After more than a decade of nearly constant change, the federal estate tax is finally permanent. It’s a bit more onerous than last year’s version but still only a shadow of its former self. New tables from the Tax Policy Centershow that in 2013, just 3,800 estates—fewer than one in 700—will owe the tax. And they’ll pay a total of just $14 billion—half the revenue collected five years ago.

With the passage of the American Taxpayer Relief Act of 2012 (ATRA), Congress set the effective exemption for combined bequests and gifts at $5 million, indexed that value for inflation, and allowed surviving spouses to claim any exemption not used by their deceased mates. It also raised the rate to 40 percent, 5 percentage points higher than in 2012.

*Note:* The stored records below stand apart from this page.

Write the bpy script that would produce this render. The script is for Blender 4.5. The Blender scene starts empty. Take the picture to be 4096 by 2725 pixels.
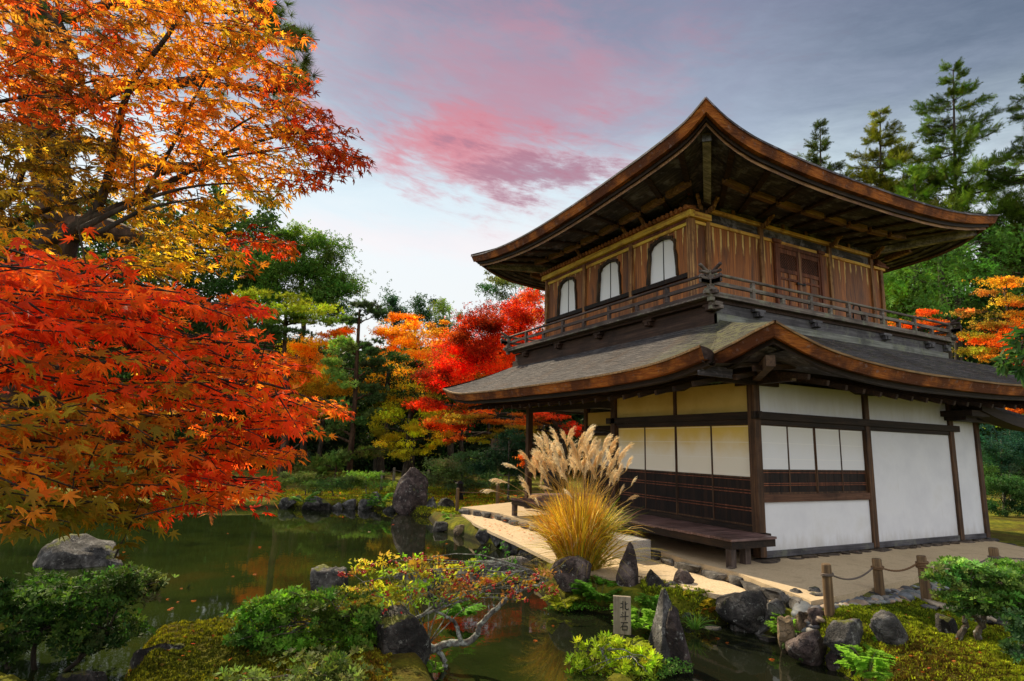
import bpy, bmesh, math, random
import numpy as np
from mathutils import Vector, Matrix, noise as mnoise

# ------------------------------------------------------------------ camera, sky, sun, exposure
SC = bpy.context.scene
COL = SC.collection
F_PX = 2377.7                       # focal length in pixels of the 4096 px wide photograph
CAM = np.array([-8.379, -6.997, 1.699])
_y, _p, _r = np.radians([62.263, 10.145, 1.532])
FW = np.array([np.cos(_y)*np.cos(_p), np.sin(_y)*np.cos(_p), np.sin(_p)])
RT = np.array([np.sin(_y), -np.cos(_y), 0.0])
UP = np.cross(RT, FW)
RT, UP = RT*np.cos(_r)+UP*np.sin(_r), UP*np.cos(_r)-RT*np.sin(_r)
HF = np.array([np.cos(_y), np.sin(_y), 0.0])     # horizontal forward
HR = np.array([np.sin(_y), -np.cos(_y), 0.0])    # horizontal right
cam_d = bpy.data.cameras.new('camera')
cam_d.sensor_width = 36.0
cam_d.lens = F_PX/4096*36.0
cam_d.clip_start = 0.05
cam_d.clip_end = 2000
cam = bpy.data.objects.new('camera', cam_d)
COL.objects.link(cam)
cam.matrix_world = Matrix(((RT[0], UP[0], -FW[0], CAM[0]), (RT[1], UP[1], -FW[1], CAM[1]), (RT[2], UP[2], -FW[2], CAM[2]), (0, 0, 0, 1)))
SC.camera = cam

SC.view_settings.view_transform = 'Standard'
SC.view_settings.look = 'None'
SC.view_settings.exposure = 0.45
SC.view_settings.gamma = 1.0
SC.view_settings.use_curve_mapping = False
SC.cycles.max_bounces = 8
SC.cycles.transparent_max_bounces = 8
SC.cycles.caustics_reflective = False
SC.cycles.caustics_refractive = False

SUN_AZ, SUN_EL = math.radians(-38), math.radians(43)   # azimuth from the heading of the picture
sd = HF*math.cos(SUN_AZ) + HR*math.sin(SUN_AZ)
sun_dir = np.array([sd[0]*math.cos(SUN_EL), sd[1]*math.cos(SUN_EL), math.sin(SUN_EL)])
sun_d = bpy.data.lights.new('sun', 'SUN')
sun_d.energy = 5.0
sun_d.angle = math.radians(0.6)
sun_d.color = (1.0, 0.83, 0.58)
sun = bpy.data.objects.new('sun', sun_d)
COL.objects.link(sun)
sun.rotation_euler = Vector(sun_dir).to_track_quat('Z', 'Y').to_euler()
sun.location = (0, 0, 40)

def N(nt, typ, **kw):
    n = nt.nodes.new(typ)
    for k, v in kw.items():
        if k == 'inp':
            for a, b in v.items():
                n.inputs[a].default_value = b
        else:
            setattr(n, k, v)
    return n

def math_n(nt, op, a, b=None, c=None, clamp=False):
    n = nt.nodes.new('ShaderNodeMath'); n.operation = op; n.use_clamp = clamp
    for i, x in enumerate((a, b, c)):
        if x is None: continue
        if isinstance(x, (int, float)): n.inputs[i].default_value = x
        else: nt.links.new(x, n.inputs[i])
    return n.outputs[0]

def mix_c(nt, f, a, b):
    n = nt.nodes.new('ShaderNodeMix'); n.data_type = 'RGBA'
    for s, x in ((0, f), (6, a), (7, b)):
        if isinstance(x, (int, float)): n.inputs[s].default_value = x
        elif isinstance(x, (tuple, list)): n.inputs[s].default_value = (*x[:3], 1)
        else: nt.links.new(x, n.inputs[s])
    return n.outputs[2]

def ramp(nt, f, stops, interp='LINEAR'):
    n = nt.nodes.new('ShaderNodeValToRGB'); n.color_ramp.interpolation = interp
    e = n.color_ramp.elements
    while len(e) < len(stops): e.new(0.5)
    for el, (p, c) in zip(e, stops):
        el.position = p; el.color = (*c[:3], 1) if not isinstance(c, (int, float)) else (c, c, c, 1)
    nt.links.new(f, n.inputs[0])
    return n.outputs[0]

W = bpy.data.worlds.new('World'); SC.world = W; W.use_nodes = True
nt = W.node_tree; nt.nodes.clear()
tc = N(nt, 'ShaderNodeTexCoord')
def wdot(v):
    n = N(nt, 'ShaderNodeVectorMath', operation='DOT_PRODUCT'); nt.links.new(tc.outputs['Generated'], n.inputs[0])
    n.inputs[1].default_value = tuple(v); return n.outputs['Value']
wr, wf, wz = wdot(HR), wdot(HF), wdot((0, 0, 1))
cx = N(nt, 'ShaderNodeCombineXYZ')
nt.links.new(math_n(nt, 'MULTIPLY', wr, 3.2), cx.inputs[0]); nt.links.new(math_n(nt, 'MULTIPLY', wf, 1.4), cx.inputs[1]); nt.links.new(math_n(nt, 'MULTIPLY', wz, 8.0), cx.inputs[2])
cn = N(nt, 'ShaderNodeTexNoise', inp={'Scale': 1.6, 'Detail': 9.0, 'Roughness': 0.6, 'Distortion': 0.5}); nt.links.new(cx.outputs[0], cn.inputs['Vector'])
cn2 = N(nt, 'ShaderNodeTexNoise', inp={'Scale': 3.6, 'Detail': 9.0, 'Roughness': 0.68, 'Distortion': 0.25}); cx2 = N(nt, 'ShaderNodeCombineXYZ'); nt.links.new(math_n(nt, 'MULTIPLY', wr, 3.0), cx2.inputs[0]); nt.links.new(math_n(nt, 'MULTIPLY', wf, 1.2), cx2.inputs[1]); nt.links.new(math_n(nt, 'ADD', math_n(nt, 'MULTIPLY', wz, 13.0), math_n(nt, 'MULTIPLY', wr, 2.2)), cx2.inputs[2]); nt.links.new(cx2.outputs[0], cn2.inputs['Vector'])
nA = math_n(nt, 'SUBTRACT', cn.outputs['Fac'], 0.5); nB = math_n(nt, 'SUBTRACT', cn2.outputs['Fac'], 0.5)
zz = math_n(nt, 'ADD', wz, math_n(nt, 'MULTIPLY', nA, 0.16))
base = ramp(nt, zz, [(0.0, (.72, .69, .64)), (0.30, (.69, .725, .735)), (0.41, (.56, .66, .71)), (0.50, (.31, .365, .45)), (0.62, (.20, .215, .30)), (0.74, (.145, .16, .23)), (1.0, (.18, .20, .26))])
def blob(rc, zc, a, b, wob, lo, hi):
    dx = math_n(nt, 'DIVIDE', math_n(nt, 'SUBTRACT', wr, rc), a); dz = math_n(nt, 'DIVIDE', math_n(nt, 'SUBTRACT', wz, zc), b)
    d = math_n(nt, 'SQRT', math_n(nt, 'ADD', math_n(nt, 'MULTIPLY', dx, dx), math_n(nt, 'MULTIPLY', dz, dz)))
    d = math_n(nt, 'ADD', d, math_n(nt, 'MULTIPLY', nA, wob)); d = math_n(nt, 'ADD', d, math_n(nt, 'MULTIPLY', nB, wob*1.25))
    m = N(nt, 'ShaderNodeMapRange', interpolation_type='SMOOTHSTEP', inp={'From Min': hi, 'From Max': lo, 'To Min': 0.0, 'To Max': 1.0})
    nt.links.new(d, m.inputs['Value'])
    fr = N(nt, 'ShaderNodeMapRange', inp={'From Min': 0.0, 'From Max': 0.2}); nt.links.new(wf, fr.inputs['Value'])
    return math_n(nt, 'MULTIPLY', m.outputs[0], fr.outputs[0])
c = mix_c(nt, math_n(nt, 'MULTIPLY', blob(0.66, 0.62, 0.36, 0.30, 0.5, 0.1, 1.3), 0.85), base, (.058, .085, .135))
c = mix_c(nt, math_n(nt, 'MULTIPLY', blob(-0.01, 0.53, 0.32, 0.14, 1.5, -0.1, 1.3), 0.72), c, (.42, .185, .24))
c = mix_c(nt, math_n(nt, 'MULTIPLY', blob(-0.08, 0.455, 0.23, 0.065, 2.2, -0.1, 1.2), 0.85), c, (.56, .165, .195))
c = mix_c(nt, math_n(nt, 'MULTIPLY', blob(0.02, 0.44, 0.15, 0.045, 3.2, 0.0, 0.9), 0.6), c, (.24, .13, .19))
c = mix_c(nt, math_n(nt, 'MULTIPLY', blob(-0.10, 0.33, 0.40, 0.035, 1.2, 0.1, 1.1), 0.35), c, (.80, .64, .64))
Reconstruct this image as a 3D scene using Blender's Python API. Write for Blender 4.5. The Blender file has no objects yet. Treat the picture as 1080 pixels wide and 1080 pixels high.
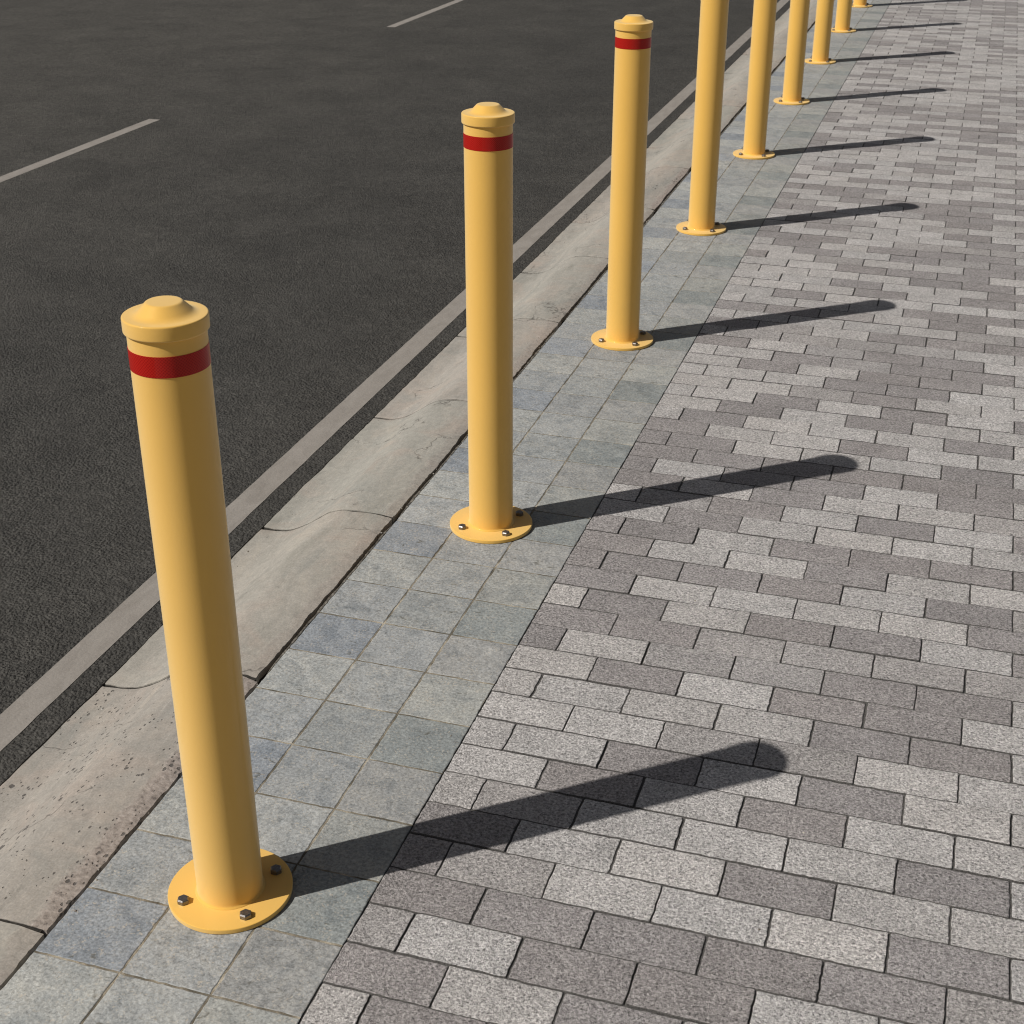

The estate tax has endured nearly constant change over the past dozen years. The 2001 tax act (EGTRRA) reduced the tax in steps, raising the effective exemption from $675,000 in 2001 to $3.5 million in 2009 and cutting the top rate from 55 percent to 45 percent before repealing the tax entirely in 2010. Because EGTRRA expired entirely in 2011, the repeal lasted only one year. But rather than let the tax return to its pre-EGTRRA status, Congress set new parameters for 2011 and 2012: a $5 million exemption and a 35 percent tax rate. The tax reverted to 2001 law at the stroke of midnight last New Year’s Eve.

ATRA reversed that just a few hours later. For the first time in over a decade, we have a permanent estate and gift tax. The wealthy will no longer have to arrange their gifts and wills in the face of uncertain law as they did in the closing months of 2010 and 2012. 

All but the largest estates will now pass to heirs tax-free. And because surviving spouses can use any exemption not claimed by their dead mates’ estates, couples have less incentive to shift ownership of assets when one spouse dies. (There’s still a big incentive—moving a decedent’s assets into a trust can free subsequent appreciation from estate tax. And the first spouse’s estate must file an estate tax return to preserve the leftover exemption.)

The higher 2013 tax rate makes no difference to the nearly 99.9 percent of estates that are exempt from estate taxes. But big estates will face a significantly higher tax bill.—a $100 million estate will pay nearly $5 million more.

In the end, the details are less important than the fact that Congress has finally made the tax permanent. The rich will still hire attorneys to structure their estates in the most tax-advantaged ways but at least they won’t have to worry about big year-to-year changes in the law.